Material ->
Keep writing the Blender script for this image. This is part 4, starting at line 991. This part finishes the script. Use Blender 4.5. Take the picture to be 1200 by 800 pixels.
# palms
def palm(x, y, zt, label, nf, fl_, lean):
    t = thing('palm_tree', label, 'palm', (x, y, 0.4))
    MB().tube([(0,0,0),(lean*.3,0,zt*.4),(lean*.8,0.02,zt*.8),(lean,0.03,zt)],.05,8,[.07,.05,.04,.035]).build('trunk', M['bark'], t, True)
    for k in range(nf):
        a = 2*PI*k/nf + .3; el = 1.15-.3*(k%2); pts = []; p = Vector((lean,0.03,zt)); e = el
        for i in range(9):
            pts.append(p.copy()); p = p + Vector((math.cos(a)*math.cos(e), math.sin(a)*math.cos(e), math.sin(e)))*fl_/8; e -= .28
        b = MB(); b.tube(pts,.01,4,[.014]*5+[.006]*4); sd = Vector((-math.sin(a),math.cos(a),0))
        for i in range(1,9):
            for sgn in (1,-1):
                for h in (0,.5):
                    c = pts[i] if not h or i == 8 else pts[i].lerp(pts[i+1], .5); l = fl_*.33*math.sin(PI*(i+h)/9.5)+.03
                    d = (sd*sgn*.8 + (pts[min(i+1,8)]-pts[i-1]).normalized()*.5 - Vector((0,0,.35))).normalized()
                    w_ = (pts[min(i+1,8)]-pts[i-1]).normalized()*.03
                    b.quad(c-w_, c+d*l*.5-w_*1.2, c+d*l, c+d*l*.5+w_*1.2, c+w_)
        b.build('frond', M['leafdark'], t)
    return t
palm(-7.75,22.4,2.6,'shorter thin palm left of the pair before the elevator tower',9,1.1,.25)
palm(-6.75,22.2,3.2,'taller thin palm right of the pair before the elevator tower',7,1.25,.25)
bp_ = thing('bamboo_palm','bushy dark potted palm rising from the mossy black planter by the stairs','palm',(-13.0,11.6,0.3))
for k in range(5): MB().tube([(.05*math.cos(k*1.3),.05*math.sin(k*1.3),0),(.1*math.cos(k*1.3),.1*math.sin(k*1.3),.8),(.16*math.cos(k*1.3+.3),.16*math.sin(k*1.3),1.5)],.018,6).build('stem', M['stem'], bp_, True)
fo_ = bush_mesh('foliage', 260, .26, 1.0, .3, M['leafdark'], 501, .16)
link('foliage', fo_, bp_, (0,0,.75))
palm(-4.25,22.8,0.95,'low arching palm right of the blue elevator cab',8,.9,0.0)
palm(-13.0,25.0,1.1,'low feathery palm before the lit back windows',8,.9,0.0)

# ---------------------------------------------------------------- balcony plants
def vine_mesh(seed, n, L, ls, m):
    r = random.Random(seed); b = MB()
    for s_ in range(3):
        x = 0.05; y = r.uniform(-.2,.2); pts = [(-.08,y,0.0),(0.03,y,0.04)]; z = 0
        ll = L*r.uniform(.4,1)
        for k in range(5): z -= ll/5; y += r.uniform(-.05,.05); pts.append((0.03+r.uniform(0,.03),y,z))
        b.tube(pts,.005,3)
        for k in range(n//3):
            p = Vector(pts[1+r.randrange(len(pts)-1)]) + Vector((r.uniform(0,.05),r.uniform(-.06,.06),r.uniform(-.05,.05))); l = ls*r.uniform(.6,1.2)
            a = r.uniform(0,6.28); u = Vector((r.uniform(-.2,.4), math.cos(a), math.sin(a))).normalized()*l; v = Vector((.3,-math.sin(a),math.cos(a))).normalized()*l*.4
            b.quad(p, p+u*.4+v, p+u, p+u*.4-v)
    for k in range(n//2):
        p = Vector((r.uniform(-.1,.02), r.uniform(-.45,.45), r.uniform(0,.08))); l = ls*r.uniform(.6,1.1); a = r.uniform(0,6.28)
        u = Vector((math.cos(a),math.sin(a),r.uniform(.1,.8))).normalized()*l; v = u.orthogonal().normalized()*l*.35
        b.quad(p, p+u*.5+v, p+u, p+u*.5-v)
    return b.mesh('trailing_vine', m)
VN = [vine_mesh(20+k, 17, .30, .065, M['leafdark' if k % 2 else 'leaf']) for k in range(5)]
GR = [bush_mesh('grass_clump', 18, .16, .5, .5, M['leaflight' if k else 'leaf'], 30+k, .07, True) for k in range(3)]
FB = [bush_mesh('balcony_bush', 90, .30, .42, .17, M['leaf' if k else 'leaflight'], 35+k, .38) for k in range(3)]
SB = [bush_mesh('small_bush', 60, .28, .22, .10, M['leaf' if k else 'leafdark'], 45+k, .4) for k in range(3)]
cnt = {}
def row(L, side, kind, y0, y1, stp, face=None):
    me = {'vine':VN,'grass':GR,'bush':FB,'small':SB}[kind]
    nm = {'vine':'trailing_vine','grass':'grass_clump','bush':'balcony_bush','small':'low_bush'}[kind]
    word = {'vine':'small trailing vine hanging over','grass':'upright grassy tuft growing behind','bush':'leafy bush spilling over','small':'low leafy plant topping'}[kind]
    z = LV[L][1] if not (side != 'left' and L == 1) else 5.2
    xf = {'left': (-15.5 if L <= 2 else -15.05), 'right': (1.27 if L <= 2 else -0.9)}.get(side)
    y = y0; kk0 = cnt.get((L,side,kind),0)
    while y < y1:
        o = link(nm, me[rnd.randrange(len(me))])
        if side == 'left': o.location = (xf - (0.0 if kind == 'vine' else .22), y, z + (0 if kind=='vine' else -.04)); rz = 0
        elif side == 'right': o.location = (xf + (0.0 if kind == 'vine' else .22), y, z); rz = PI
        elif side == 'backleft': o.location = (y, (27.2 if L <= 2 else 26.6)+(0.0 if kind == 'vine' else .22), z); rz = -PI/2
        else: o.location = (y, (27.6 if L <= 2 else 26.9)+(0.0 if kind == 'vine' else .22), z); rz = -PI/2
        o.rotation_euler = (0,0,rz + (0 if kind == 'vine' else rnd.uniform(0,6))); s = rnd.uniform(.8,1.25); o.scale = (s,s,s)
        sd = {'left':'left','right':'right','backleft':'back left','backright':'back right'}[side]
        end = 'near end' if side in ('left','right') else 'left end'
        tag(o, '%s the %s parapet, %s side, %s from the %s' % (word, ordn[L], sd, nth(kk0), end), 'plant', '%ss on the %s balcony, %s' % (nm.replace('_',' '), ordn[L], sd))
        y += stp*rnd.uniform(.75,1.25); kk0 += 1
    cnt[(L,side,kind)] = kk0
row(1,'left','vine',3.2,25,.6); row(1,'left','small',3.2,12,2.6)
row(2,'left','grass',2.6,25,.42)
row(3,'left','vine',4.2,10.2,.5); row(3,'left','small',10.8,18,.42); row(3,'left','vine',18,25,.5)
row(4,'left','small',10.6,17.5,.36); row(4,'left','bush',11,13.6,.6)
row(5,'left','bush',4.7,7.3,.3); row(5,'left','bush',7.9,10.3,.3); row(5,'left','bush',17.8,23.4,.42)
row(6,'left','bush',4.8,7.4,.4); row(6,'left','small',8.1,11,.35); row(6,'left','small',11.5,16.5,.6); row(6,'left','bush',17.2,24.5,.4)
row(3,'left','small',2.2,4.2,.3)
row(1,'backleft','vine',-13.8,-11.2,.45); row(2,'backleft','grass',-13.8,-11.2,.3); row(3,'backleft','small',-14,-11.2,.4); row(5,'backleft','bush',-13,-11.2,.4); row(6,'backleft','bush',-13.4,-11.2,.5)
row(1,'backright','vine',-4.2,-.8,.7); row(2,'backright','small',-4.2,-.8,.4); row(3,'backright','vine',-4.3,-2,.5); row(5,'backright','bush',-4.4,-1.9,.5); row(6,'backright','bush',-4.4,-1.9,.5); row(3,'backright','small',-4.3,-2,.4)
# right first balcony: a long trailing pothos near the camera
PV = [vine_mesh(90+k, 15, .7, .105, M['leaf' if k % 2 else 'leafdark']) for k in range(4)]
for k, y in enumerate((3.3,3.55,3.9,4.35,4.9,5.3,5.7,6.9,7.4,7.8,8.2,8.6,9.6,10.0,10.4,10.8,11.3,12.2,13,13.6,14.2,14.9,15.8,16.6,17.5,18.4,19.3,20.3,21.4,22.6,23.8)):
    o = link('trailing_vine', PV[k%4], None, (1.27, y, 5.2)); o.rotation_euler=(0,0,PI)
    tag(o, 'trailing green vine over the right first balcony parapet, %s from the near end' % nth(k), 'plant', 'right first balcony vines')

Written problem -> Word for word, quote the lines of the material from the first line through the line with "palm(-13.0,25.0,1.1,'low feathery palm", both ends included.

Result below ->
Keep writing the Blender script for this image. This is part 4, starting at line 991. This part finishes the script. Use Blender 4.5. Take the picture to be 1200 by 800 pixels.
# palms
def palm(x, y, zt, label, nf, fl_, lean):
    t = thing('palm_tree', label, 'palm', (x, y, 0.4))
    MB().tube([(0,0,0),(lean*.3,0,zt*.4),(lean*.8,0.02,zt*.8),(lean,0.03,zt)],.05,8,[.07,.05,.04,.035]).build('trunk', M['bark'], t, True)
    for k in range(nf):
        a = 2*PI*k/nf + .3; el = 1.15-.3*(k%2); pts = []; p = Vector((lean,0.03,zt)); e = el
        for i in range(9):
            pts.append(p.copy()); p = p + Vector((math.cos(a)*math.cos(e), math.sin(a)*math.cos(e), math.sin(e)))*fl_/8; e -= .28
        b = MB(); b.tube(pts,.01,4,[.014]*5+[.006]*4); sd = Vector((-math.sin(a),math.cos(a),0))
        for i in range(1,9):
            for sgn in (1,-1):
                for h in (0,.5):
                    c = pts[i] if not h or i == 8 else pts[i].lerp(pts[i+1], .5); l = fl_*.33*math.sin(PI*(i+h)/9.5)+.03
                    d = (sd*sgn*.8 + (pts[min(i+1,8)]-pts[i-1]).normalized()*.5 - Vector((0,0,.35))).normalized()
                    w_ = (pts[min(i+1,8)]-pts[i-1]).normalized()*.03
                    b.quad(c-w_, c+d*l*.5-w_*1.2, c+d*l, c+d*l*.5+w_*1.2, c+w_)
        b.build('frond', M['leafdark'], t)
    return t
palm(-7.75,22.4,2.6,'shorter thin palm left of the pair before the elevator tower',9,1.1,.25)
palm(-6.75,22.2,3.2,'taller thin palm right of the pair before the elevator tower',7,1.25,.25)
bp_ = thing('bamboo_palm','bushy dark potted palm rising from the mossy black planter by the stairs','palm',(-13.0,11.6,0.3))
for k in range(5): MB().tube([(.05*math.cos(k*1.3),.05*math.sin(k*1.3),0),(.1*math.cos(k*1.3),.1*math.sin(k*1.3),.8),(.16*math.cos(k*1.3+.3),.16*math.sin(k*1.3),1.5)],.018,6).build('stem', M['stem'], bp_, True)
fo_ = bush_mesh('foliage', 260, .26, 1.0, .3, M['leafdark'], 501, .16)
link('foliage', fo_, bp_, (0,0,.75))
palm(-4.25,22.8,0.95,'low arching palm right of the blue elevator cab',8,.9,0.0)
palm(-13.0,25.0,1.1,'low feathery palm before the lit back windows',8,.9,0.0)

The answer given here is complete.